* Problem requirements *
Using the data below, copy each line that includes the word "scene".

----------------

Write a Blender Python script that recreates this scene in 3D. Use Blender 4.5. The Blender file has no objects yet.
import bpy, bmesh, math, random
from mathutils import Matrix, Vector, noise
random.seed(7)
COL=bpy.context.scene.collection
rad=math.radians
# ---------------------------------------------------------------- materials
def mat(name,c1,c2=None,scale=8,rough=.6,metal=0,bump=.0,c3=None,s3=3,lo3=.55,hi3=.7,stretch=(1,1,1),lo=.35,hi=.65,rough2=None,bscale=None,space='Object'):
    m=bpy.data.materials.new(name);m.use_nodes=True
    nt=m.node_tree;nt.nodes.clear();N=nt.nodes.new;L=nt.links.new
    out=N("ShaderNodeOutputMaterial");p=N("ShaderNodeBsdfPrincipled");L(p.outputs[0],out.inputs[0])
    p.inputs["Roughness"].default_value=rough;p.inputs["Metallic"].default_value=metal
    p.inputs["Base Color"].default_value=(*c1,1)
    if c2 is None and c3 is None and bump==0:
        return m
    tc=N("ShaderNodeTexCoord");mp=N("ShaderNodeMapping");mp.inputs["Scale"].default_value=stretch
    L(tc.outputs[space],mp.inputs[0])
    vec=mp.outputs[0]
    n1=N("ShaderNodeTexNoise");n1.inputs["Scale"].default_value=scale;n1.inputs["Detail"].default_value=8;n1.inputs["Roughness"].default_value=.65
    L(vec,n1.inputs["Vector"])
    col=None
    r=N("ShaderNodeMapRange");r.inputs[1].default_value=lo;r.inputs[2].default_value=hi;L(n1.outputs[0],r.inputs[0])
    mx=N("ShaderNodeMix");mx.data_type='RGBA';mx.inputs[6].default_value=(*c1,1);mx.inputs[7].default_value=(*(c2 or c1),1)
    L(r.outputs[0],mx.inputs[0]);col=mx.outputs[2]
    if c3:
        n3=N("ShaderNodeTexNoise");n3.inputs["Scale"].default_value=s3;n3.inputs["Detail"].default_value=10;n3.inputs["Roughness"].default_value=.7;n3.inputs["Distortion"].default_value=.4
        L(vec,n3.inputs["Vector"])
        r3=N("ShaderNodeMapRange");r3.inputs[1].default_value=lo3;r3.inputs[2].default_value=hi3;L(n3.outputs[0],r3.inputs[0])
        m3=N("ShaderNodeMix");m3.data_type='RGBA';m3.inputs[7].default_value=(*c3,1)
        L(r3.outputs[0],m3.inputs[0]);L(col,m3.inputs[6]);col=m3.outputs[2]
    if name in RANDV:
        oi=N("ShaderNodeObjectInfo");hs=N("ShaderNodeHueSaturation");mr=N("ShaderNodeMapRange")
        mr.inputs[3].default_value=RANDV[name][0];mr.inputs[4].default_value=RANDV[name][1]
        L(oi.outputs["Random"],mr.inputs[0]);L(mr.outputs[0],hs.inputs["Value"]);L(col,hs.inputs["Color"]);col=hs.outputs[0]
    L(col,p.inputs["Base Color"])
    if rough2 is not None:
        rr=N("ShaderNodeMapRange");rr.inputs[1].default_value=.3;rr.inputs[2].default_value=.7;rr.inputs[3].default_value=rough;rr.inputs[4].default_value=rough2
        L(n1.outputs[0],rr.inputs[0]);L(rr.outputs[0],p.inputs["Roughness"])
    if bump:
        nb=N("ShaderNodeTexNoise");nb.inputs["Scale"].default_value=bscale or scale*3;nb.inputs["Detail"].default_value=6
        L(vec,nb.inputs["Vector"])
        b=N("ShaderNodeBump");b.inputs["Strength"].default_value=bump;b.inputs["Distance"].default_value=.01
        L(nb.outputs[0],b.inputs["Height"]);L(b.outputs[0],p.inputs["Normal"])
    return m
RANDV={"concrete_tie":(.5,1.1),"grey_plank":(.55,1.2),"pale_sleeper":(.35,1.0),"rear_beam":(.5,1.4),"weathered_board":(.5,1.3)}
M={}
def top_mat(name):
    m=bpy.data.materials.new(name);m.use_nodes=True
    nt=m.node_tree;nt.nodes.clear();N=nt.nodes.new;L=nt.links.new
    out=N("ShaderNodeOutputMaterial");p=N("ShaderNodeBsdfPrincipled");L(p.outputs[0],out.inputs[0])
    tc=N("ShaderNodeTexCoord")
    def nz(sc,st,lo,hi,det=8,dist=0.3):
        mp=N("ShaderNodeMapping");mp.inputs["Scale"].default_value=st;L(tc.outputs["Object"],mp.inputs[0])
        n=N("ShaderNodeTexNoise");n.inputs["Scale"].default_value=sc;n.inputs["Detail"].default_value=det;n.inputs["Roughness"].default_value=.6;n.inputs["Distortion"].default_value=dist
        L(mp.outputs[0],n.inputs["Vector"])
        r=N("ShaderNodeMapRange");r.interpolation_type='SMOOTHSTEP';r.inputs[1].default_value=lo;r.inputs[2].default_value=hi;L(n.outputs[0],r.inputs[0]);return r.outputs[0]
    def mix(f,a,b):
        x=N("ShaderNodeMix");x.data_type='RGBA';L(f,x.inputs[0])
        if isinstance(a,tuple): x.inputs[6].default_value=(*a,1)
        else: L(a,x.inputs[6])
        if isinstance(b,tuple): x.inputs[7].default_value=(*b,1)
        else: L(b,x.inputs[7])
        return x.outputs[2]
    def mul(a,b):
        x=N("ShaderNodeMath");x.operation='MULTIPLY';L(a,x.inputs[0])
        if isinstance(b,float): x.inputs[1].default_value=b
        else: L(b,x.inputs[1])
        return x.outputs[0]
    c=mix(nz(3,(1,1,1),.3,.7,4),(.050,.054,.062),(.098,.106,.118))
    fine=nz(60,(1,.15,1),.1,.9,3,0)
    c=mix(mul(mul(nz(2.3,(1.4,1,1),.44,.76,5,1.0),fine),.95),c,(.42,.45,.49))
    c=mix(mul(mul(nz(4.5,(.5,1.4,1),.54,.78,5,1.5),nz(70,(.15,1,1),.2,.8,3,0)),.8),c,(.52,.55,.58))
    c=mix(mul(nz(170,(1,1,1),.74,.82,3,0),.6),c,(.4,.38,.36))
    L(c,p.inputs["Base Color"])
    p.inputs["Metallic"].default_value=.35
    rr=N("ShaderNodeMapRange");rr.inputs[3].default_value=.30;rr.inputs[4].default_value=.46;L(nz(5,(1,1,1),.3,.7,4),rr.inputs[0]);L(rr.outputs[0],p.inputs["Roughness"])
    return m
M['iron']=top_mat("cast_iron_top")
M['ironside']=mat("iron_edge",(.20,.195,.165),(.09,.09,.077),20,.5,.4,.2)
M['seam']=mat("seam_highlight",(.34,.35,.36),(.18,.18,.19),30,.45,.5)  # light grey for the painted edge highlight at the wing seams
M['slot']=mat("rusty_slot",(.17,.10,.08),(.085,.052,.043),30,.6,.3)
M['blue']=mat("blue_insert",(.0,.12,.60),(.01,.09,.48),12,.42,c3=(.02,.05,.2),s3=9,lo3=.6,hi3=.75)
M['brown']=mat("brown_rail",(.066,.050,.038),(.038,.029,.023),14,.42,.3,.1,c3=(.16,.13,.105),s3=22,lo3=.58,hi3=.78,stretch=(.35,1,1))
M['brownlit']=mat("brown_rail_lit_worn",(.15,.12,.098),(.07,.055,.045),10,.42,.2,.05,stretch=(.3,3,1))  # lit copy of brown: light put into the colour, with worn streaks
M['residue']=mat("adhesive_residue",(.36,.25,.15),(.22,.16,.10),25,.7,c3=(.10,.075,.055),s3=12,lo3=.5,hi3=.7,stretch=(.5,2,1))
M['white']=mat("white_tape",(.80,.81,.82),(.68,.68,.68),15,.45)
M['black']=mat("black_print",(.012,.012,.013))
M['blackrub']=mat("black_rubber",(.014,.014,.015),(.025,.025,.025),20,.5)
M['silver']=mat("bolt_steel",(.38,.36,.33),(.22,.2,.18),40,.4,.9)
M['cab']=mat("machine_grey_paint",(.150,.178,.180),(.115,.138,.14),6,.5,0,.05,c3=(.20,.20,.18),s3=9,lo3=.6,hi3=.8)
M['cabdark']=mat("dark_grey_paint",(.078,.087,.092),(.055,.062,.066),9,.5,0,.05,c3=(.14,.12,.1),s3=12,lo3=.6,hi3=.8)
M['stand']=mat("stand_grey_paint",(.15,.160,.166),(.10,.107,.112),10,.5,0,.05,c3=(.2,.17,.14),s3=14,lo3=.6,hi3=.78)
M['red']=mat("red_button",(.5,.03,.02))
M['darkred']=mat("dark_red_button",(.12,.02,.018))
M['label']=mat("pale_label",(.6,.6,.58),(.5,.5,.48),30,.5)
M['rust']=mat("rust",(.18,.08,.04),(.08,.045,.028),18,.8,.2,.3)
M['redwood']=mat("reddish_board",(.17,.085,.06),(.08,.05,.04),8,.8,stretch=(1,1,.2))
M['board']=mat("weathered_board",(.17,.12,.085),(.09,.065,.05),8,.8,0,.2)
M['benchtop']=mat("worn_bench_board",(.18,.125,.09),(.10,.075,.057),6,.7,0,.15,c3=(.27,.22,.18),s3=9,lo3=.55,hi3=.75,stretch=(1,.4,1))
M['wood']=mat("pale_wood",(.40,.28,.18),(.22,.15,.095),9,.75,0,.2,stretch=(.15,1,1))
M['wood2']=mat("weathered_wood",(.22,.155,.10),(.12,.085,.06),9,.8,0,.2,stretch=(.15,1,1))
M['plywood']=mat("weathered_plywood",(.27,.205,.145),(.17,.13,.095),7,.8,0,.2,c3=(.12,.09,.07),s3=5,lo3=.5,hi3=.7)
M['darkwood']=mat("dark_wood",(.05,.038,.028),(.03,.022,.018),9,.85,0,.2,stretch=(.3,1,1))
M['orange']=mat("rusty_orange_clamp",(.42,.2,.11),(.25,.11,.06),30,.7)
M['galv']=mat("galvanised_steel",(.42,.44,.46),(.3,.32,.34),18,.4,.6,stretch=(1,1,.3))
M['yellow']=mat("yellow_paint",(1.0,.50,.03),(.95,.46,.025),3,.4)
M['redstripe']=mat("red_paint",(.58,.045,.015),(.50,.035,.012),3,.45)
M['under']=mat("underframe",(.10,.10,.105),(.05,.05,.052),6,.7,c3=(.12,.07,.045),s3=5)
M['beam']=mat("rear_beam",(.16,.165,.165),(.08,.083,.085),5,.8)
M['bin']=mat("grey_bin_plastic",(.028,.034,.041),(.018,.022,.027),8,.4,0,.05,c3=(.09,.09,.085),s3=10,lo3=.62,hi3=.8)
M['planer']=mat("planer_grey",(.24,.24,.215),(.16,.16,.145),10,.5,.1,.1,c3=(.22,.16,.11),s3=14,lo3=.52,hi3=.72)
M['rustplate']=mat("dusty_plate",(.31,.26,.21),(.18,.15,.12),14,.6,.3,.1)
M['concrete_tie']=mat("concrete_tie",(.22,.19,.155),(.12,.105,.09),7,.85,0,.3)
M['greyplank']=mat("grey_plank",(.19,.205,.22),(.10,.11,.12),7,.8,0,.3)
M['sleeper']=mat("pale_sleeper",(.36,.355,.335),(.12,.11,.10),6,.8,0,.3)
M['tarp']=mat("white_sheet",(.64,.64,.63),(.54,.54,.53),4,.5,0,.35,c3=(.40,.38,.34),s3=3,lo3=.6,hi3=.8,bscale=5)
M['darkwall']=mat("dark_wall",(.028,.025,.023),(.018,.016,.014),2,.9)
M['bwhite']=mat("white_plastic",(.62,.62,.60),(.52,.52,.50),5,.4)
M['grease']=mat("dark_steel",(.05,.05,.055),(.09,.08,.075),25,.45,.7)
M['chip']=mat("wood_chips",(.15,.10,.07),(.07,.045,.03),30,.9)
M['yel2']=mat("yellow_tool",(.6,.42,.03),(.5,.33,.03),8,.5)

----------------

* Task result *
Write a Blender Python script that recreates this scene in 3D. Use Blender 4.5. The Blender file has no objects yet.
COL=bpy.context.scene.collection